If you find that you’re not enjoying dark roasted coffees, it’s logical to try out some light roasts and medium roasts instead.

These beans are removed from heat straight after the first crack (light roast) or before the second crack (medium roast). They tend to have lighter flavors and aren’t quite so bitter as dark roasts.

You could even try roasting your own beans to give yourself more control over this element of your brew.

Reason 4: Excessive Steeping

How long do you leave your coffee to steep?

Leaving your coffee steeping for too long does result in a bitter brew. This tends to be a particularly common amongst people who use a French press to create their drinks.

Leaving your coffee in the water once you’ve pressed the plunger down is an easy mistake to make, but it does mean that the coffee continues to extract until you come back to it.

Solution: Transfer Your Coffee to a Carafe

Rather than leaving your second cup of coffee in your French press to steep, transfer it to a carafe, where it can wait until you are ready to drink it, without becoming excessively bitter.

This will create more consistency between your drinks, rather than the second cup always being more bitter than the first.

Reason 5: Unclean Tools and Cups

We don’t tend to think too much about coffee residue in our brewing equipment if we intend to use it again later in the day.

Sure, everyone will clean their tools if they’re finished with their coffee for the day.

However, if you use your tools with coffee in or on them, then only give them a quick rinse before using them again later on in the day, you could be experiencing bitterness as a result.

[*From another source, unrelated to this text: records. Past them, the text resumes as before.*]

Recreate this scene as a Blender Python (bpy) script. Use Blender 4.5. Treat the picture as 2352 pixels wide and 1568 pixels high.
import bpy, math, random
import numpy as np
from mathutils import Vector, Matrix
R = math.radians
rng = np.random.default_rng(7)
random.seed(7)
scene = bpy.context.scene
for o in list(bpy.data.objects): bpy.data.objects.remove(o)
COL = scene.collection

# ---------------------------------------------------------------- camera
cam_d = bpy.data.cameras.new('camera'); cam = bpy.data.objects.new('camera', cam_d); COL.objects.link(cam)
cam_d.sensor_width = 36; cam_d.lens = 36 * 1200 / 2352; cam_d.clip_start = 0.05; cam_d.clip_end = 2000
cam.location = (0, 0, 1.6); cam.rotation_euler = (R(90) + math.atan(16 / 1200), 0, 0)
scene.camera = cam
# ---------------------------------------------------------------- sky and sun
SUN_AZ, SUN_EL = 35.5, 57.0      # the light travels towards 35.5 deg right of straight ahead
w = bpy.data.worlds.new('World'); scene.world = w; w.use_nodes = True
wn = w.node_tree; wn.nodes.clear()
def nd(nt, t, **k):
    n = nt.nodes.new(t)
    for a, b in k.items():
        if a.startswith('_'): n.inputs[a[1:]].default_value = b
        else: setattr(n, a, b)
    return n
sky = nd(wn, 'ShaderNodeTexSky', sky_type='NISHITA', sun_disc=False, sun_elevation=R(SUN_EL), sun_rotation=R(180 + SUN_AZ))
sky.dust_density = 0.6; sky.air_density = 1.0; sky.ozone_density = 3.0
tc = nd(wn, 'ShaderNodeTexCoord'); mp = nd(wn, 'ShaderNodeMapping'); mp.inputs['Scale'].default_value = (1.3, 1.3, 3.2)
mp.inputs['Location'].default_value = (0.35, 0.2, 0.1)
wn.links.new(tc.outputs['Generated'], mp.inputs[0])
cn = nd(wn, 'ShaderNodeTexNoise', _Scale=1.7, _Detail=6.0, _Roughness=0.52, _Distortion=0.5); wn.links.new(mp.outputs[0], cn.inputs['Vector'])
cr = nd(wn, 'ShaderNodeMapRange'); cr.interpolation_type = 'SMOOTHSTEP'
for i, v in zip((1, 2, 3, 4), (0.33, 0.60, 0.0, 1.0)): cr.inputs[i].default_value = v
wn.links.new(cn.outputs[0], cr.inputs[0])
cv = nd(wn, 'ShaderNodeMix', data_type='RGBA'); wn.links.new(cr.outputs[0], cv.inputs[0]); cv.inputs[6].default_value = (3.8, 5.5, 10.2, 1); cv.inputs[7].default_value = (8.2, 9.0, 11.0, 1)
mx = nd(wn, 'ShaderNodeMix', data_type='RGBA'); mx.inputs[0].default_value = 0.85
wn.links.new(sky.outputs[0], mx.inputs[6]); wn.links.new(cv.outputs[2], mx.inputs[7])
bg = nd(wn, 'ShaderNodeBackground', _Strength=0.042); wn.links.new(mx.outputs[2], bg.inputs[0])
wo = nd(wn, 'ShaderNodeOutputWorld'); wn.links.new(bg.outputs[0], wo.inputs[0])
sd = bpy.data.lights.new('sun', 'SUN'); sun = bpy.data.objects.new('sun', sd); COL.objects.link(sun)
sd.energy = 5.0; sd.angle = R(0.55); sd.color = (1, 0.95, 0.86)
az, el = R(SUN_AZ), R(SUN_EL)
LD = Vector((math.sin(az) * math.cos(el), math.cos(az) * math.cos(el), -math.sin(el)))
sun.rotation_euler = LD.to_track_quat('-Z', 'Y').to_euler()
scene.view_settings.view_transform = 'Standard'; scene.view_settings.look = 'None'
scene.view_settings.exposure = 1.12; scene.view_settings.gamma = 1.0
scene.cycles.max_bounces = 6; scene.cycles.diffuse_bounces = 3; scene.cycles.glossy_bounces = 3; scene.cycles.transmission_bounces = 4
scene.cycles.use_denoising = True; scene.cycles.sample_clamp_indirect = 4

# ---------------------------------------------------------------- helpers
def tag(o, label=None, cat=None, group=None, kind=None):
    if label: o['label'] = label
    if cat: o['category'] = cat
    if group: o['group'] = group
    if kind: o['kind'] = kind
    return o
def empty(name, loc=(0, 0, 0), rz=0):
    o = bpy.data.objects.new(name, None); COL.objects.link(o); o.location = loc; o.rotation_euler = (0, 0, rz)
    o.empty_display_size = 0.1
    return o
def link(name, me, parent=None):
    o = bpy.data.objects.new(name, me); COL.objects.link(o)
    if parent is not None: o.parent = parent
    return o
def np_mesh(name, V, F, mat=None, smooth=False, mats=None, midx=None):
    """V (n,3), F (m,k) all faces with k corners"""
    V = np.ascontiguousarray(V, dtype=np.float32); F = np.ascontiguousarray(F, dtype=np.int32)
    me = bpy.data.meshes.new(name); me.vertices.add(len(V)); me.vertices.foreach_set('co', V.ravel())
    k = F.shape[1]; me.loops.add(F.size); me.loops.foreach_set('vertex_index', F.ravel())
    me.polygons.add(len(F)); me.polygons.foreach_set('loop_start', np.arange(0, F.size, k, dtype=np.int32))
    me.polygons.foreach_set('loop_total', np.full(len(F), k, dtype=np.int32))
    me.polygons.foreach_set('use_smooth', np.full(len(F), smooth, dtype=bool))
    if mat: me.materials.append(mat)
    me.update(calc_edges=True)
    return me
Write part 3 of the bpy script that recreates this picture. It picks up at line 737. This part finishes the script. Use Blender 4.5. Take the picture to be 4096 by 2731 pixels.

This is because coffee residue left for a while on equipment or cups can cause odd tastes that will impact later drinks.

Solution: Clean Thoroughly Between Uses

The solution here is simple.

Just make sure to properly clean your coffee equipment and cups between uses - even if you are planning on having another cup of coffee again in an hour.

This doesn’t just help you to have a less bitter drink; it’s more healthy and hygienic in general too.

Bottom Line on Making Your Coffee Less Bitter

While there are other causes of bitter coffee, these are the most common culprits that coffee lovers face.

Hopefully, one of the issues highlighted above has brought light to a cause of your bitter drinks, and the solutions will help you to put wrongs to rights.